Il cattivo ragazzo che non cerca la redenzione (Nick Kyrgios), un uomo e una donna che mescolano la vita professionale e quella amorosa (Matteo Berrettini e Ajla Tomljanovic), un figlio vicino al successo nel deserto della California (Taylor Fritz). E, poi, chi sta per realizzare un sogno (Maria Sakkari), chi combatte con la depressione (Paula Badosa), chi rappresenta suo malgrado (Ons Jabeur) un intero continente e, infine, due pretendenti (Félix Auger-Aliassime e Casper Ruud) al trono di un sovrano restio ad abdicare.
Sono in ordine sparso i protagonisti delle cinque puntate (e altre ne arriveranno) di Break Point, la nuova serie documentaria Netflix che allo stesso modo di Formula 1: Drive to Survive (con cui condivide il medesimo staff produttivo), drammatizza il dietro le quinte del mondo sportivo al di là del campo di gioco o, per essere in linea con l’enfasi dei narratori, del teatro di battaglia. Come per i piloti che si battono sulle piste, anche nel mondo del tennis sembra che l’unica ossessione sia vincere e, di conseguenza, scalare la classifica per diventare numero uno.
Le puntate seguono lo stesso andamento, alternando le immagini degli incontri (di un anno fa a Melbourne, Indian Wells, Madrid e Parigi) alle interviste, con delle incursioni negli spogliatoi, nelle sale dei massaggi, nelle camere d’albergo, nelle case dei famigliari. Nonostante lo sforzo profuso e il gran numero di persone coinvolte, nella maggior parte dei casi la serie non si distanzia da quello che normalmente siamo abituati ad apprendere dai video e dai post condivisi nei social.

A ESIBIRE qualcosa di simile a un conflitto con i propri demoni, sono Badosa, che parla della sua depressione, Jabeur, che racconta quanto sia complesso trovare un punto di incontro tra la vita di una campionessa e quella di una donna fuori dagli stadi, Sakkari, che vorrebbe ritirarsi dopo un’altra sconfitta, Tomljanovic, che deve lasciare Melbourne dopo una bruciante eliminazione. Ma è solo un’effimera deviazione dallo spartito, peraltro affidata alle tenniste. Nel tratto principale, la serie avanza attraverso luoghi comuni, scontentando, si presume, sia gli appassionati che sanno già, sia quelli che non seguono il tennis e che probabilmente vorrebbero entrare nelle stanze di personaggi più noti come Novak Djokovic e Rafa Nadal.

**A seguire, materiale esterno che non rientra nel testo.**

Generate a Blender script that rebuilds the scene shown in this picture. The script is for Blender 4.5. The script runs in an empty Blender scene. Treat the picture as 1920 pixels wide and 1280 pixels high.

Il tennis è uno degli sport che più si presta al racconto letterario e alla ricostruzione audiovisiva. E questo perché oltre al gesto tecnico, all’azione spettacolare, alla strategia messa in atto da due (al massimo quattro) contendenti, entra in gioco l’elemento psicologico, ossia quell’avversario barricato dentro la testa di un giocatore, impossibile da stanare e che, anzi, spesso risulta il vero vincitore della contesa, pur non ricevendo premi e assegni. Insomma, nel tennis si esalta, come succede nel pugilato, la relazione tra visibile e invisibile, tra ciò che è davanti agli occhi di tutti e quello che si nasconde nel labirinto di una mente.

COSA PUÒ PASSARE nella testa di un Nadal sotto di due set contro uno più giovane di almeno dieci anni, dopo tanti chilometri percorsi sul campo, numerosi infortuni, decine e decine di coppe alzate al cielo? Quale demone lo spinge a proseguire, a colpire la pallina, a cercare un punto debole, o semplicemente a guardare al di là della rete l’avversario come è accaduto l’altra notte a Melbourne, quando è rimasto in campo praticamente zoppo? Perché la ventiseienne Ashleigh Barty, fino allo scorso anno indiscussa numero uno del mondo, improvvisamente abbandona il circuito per intraprendere una nuova vita?
Per riprendere il titolo che allude a un momento importante di una partita (la possibilità di togliere il servizio all’avversario), il punto di rottura non è situato sul confine tra la vittoria e la sconfitta, ma nella nostra esistenza, tra ciò che siamo e che vorremmo essere, tra una pallina che colpisce una riga e una che, irrispettosa delle nostre intenzioni, decide di andare oltre.